What you should do: Copy the first line of the material below and every later line through the line containing "ROAD_A = R_(41.45)", without any other output.

Collected material:
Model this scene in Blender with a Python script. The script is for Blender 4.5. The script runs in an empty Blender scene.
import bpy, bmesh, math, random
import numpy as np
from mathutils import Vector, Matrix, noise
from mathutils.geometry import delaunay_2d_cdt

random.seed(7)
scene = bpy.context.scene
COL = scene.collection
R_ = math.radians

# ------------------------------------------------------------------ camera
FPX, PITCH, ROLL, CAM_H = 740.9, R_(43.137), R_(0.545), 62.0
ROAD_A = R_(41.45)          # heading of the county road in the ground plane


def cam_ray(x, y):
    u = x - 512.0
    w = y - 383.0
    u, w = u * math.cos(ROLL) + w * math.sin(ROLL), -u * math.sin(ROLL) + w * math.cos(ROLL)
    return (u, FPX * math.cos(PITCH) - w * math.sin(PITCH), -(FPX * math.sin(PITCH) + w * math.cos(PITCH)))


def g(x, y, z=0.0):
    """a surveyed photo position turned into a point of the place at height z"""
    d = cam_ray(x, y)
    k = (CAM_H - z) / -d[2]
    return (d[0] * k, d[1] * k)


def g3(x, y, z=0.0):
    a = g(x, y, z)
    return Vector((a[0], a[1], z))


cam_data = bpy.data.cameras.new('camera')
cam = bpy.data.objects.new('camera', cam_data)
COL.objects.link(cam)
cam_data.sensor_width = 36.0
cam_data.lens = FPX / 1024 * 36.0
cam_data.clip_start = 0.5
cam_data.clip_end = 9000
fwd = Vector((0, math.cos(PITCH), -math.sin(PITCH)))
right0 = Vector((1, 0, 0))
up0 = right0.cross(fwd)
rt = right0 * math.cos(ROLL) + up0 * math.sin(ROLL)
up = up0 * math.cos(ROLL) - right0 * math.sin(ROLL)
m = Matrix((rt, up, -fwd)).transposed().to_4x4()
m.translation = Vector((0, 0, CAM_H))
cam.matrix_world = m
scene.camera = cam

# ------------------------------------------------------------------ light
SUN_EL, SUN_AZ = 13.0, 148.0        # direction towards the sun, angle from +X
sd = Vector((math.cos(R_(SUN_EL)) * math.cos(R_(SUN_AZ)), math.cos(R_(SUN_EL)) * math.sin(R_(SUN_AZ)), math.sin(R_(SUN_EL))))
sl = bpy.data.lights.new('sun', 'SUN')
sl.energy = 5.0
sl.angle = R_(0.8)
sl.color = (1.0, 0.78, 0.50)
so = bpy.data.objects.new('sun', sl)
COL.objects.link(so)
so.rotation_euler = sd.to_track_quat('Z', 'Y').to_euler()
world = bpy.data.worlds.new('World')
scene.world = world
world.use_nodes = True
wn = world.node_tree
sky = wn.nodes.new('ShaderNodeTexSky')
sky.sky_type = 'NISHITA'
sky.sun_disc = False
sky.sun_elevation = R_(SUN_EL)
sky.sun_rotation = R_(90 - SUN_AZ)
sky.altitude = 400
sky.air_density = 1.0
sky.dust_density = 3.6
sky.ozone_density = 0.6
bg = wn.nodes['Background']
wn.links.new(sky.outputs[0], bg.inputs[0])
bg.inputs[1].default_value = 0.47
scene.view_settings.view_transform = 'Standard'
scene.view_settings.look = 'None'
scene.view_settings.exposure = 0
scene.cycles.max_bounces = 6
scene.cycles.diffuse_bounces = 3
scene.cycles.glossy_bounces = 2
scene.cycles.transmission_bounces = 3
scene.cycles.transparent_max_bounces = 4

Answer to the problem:
Model this scene in Blender with a Python script. The script is for Blender 4.5. The script runs in an empty Blender scene.
import bpy, bmesh, math, random
import numpy as np
from mathutils import Vector, Matrix, noise
from mathutils.geometry import delaunay_2d_cdt

random.seed(7)
scene = bpy.context.scene
COL = scene.collection
R_ = math.radians

# ------------------------------------------------------------------ camera
FPX, PITCH, ROLL, CAM_H = 740.9, R_(43.137), R_(0.545), 62.0
ROAD_A = R_(41.45)          # heading of the county road in the ground plane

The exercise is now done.